Post-Effective Amendment No. 1 to Form S-4 on Form S-8 Registration Statement, File No. 333-135071, filed with the Commission on June 16, 2006, relating to the registration of 723,418 Shares issuable pursuant to the Western Sierra Bancorp 2004 Stock Option Plan, Western Sierra Bancorp 1999 Stock Option Plan, Western Sierra Bancorp 1997 Stock Option Plan, Auburn Community Bancorp 2003 Stock Option Plan, Sentinel Community Bank 1999 Stock Option Plan and Western Sierra National Bank 1989 Stock Option Plan.

 

  8.

Post-Effective Amendment No. 1 to Form S-4 on Form S-8 Registration Statement, File No. 333-143347, filed with the Commission on May 30, 2007, relating to the registration of 542,327 Shares issuable pursuant to the North Bay Bancorp Amended and Restated 2002 Incentive Compensation Plan (Formerly North Bay Bancorp 2002 Stock Option Plan) and North Bay Bancorp Stock Option Plan.

 

  9.

Registration Statement on Form S-8, File No. 333-144766, filed with the Commission on July 23, 2007, relating to the registration of (i) 1,000,000 Shares issuable pursuant to the 2007 Long Term Incentive Plan and (ii) an indeterminate amount of plan interests in the Umpqua Bank 401(k) and Profit Sharing Plan.

 

  10.

Registration Statement on Form S-8, File No. 333-188291, filed with the Commission on May 2, 2013, relating to the registration of 4,000,000 Shares issuable pursuant to the Umpqua Holdings Corporation 2013 Incentive Plan.

 

  11.

Post-Effective Amendment No. 1 to Form S-4 on Form S-8 Registration Statement, File No. 333-192346, filed with the Commission on April 18, 2014, relating to the registration of 786,360 Shares issuable pursuant to the Northern Empire Bancshares 1997 Stock Option Plan, Sterling Savings Bank Employee Savings and Investment Plan & Trust, Sterling Financial Corporation 2007 Long-Term Incentive Plan and Sterling Financial Corporation 2010 Long-Term Incentive Plan.

 

  12.

Registration Statement on Form S-8, File No. 333-211381, filed with the Commission on May 16, 2016, relating to the registration of 4,000,000 Shares issuable pursuant to the Umpqua Holdings Corporation 2013 Incentive Plan.

On October 11, 2021, the Registrant entered into an Agreement and Plan of Merger, as amended on January 9, 2023 (the “Merger Agreement”) with Columbia Banking System, Inc. (“Columbia”) and Cascade Merger Sub, Inc., a direct, wholly-owned subsidiary of Columbia (“Merger Sub”), pursuant to which, on February 28, 2023, (i) Merger Sub merged with and into Umpqua (the “Merger”), with Umpqua surviving the merger (the “Surviving Entity”) and (ii) immediately following the Merger, the Surviving Entity merged with and into Columbia (the “Second Step Merger” and, together with the Merger, the “Mergers”), with Columbia continuing as the surviving corporation in the Second Step Merger.


In connection with the Mergers, the Registrant has terminated all offerings of the Registrant’s securities pursuant to the Prior Registration Statements.
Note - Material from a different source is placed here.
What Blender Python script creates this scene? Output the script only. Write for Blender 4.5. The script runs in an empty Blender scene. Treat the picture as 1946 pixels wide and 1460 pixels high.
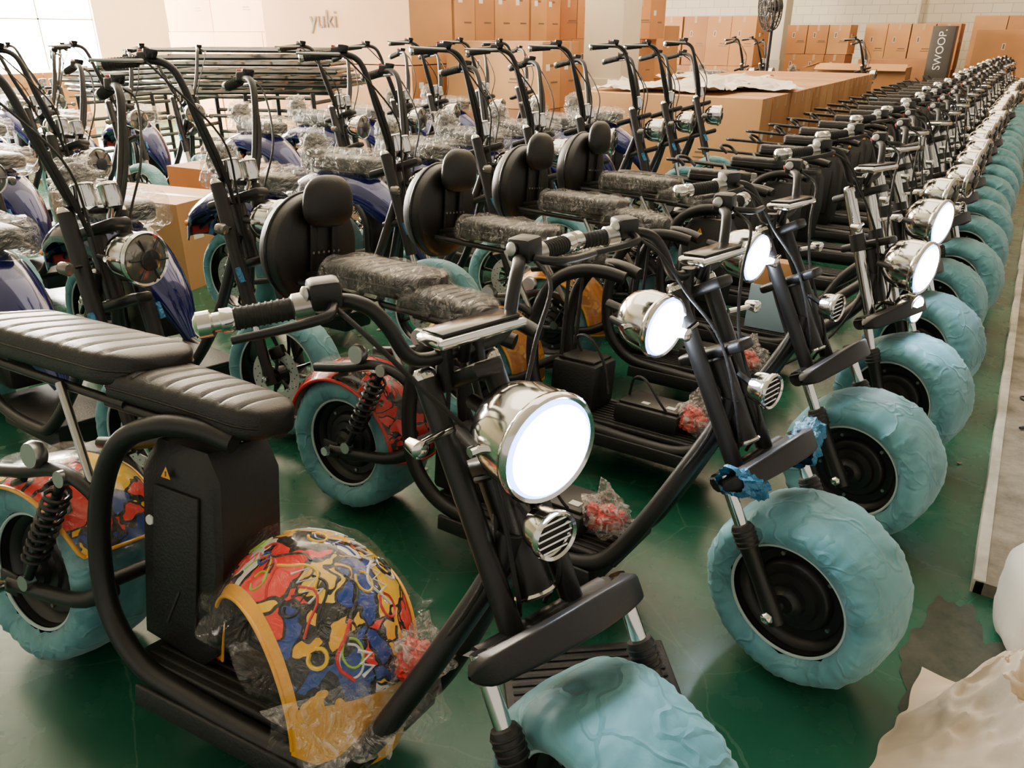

Accordingly, pursuant to the undertakings made by the Registrant in the Prior Registration Statements to remove from registration, by means of a post-effective amendment, any of the securities that remain unsold at the termination of the offerings, this Post-Effective Amendment No. 1 and Post-Effective Amendment No. 2 hereby remove from registration all of such securities registered under the Prior Registration Statements that remain unsold as of the date of this Post-Effective Amendment No. 1 and Post-Effective Amendment No. 2.


SIGNATURES

Pursuant to the requirements of the Securities Act of 1933, the Registrant certifies that it has reasonable grounds to believe that it meets all of the requirements for filing on Form S-8 and has duly caused this Post-Effective Amendment No. 1 and Post-Effective Amendment No. 2, as applicable, to the Prior Registration Statements to be signed on its behalf by the undersigned, thereunto duly authorized, in the city of Tacoma, State of Washington, on March 1, 2023.

 

COLUMBIA BANKING SYSTEM, INC. (as successor by merger to Umpqua Holdings Corporation)
By:   /s/ Kumi Yamamoto Baruffi
  Name: Kumi Yamamoto Baruffi
  Title: General Counsel

No other person is required to sign this Post-Effective Amendment No. 1 and Post-Effective Amendment No. 2, as applicable, to the Prior Registration Statements in reliance upon Rule 478 under the Securities Act of 1933, as amended.